The New Zealand Royal Commission was commissioned quickly because there was an immediate, unresolved question about national-level intelligence failure in a unitary state with far fewer jurisdictional layers. It wasn't simply "a horrific atrocity therefore an RC". It was an atrocity plus a prima facie case that national agencies may have failed in ways that could not be examined elsewhere.
That distinction matters.
On timing, you're right that Royal Commissions don't always take years and that interim findings can be valuable. But speed isn't the core issue. The issue is whether the problem definition has stabilised enough to justify deploying the most disruptive instrument available.

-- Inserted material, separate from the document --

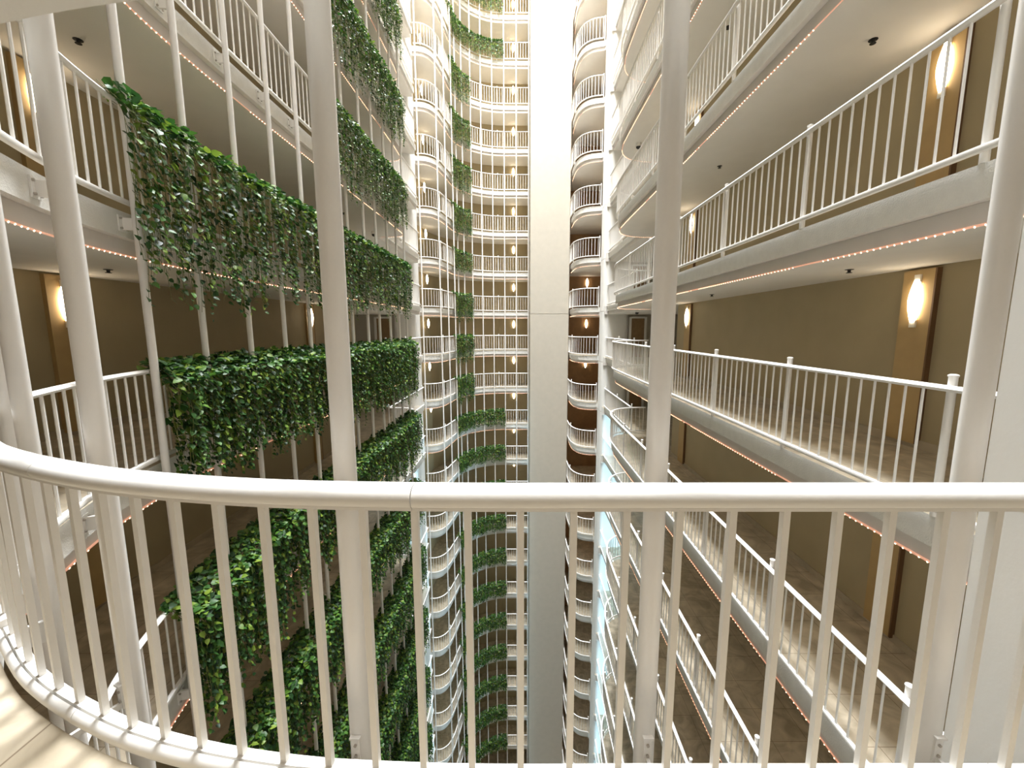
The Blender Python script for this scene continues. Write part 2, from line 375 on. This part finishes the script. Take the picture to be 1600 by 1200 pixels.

An RC launched before scope and responsibility are clear risks becoming a rolling referendum on guilt rather than a targeted fact-finding exercise.
Robodebt reinforces the point. That RC followed substantial evidence of deliberate illegality, document destruction, and institutional evasion at Commonwealth level. Again, evidence preceded escalation.
Where I still part company with you is here: that the explosion of antisemitism "appears to have led to" Bondi. Antisemitism is real and deeply concerning, but that claim bundles correlation, background conditions, and causation. Whether and how it connects to Bondi is precisely what needs to be established, not assumed, before an RC's terms are set.
You're right that the Richardson review won't examine the entire sociopolitical ecology of antisemitism. But that raises a prior question: are we investigating a specific act and potential failures around it, or a broad societal phenomenon with international, cultural, media, and state-level dimensions? Those are very different inquiries.
My position remains one of sequencing. Establish the facts first. Identify where responsibility actually lies. Then decide whether escalation is warranted. Refusing an RC now doesn't preclude one later. Treating refusal itself as proof of guilt would be corrosive.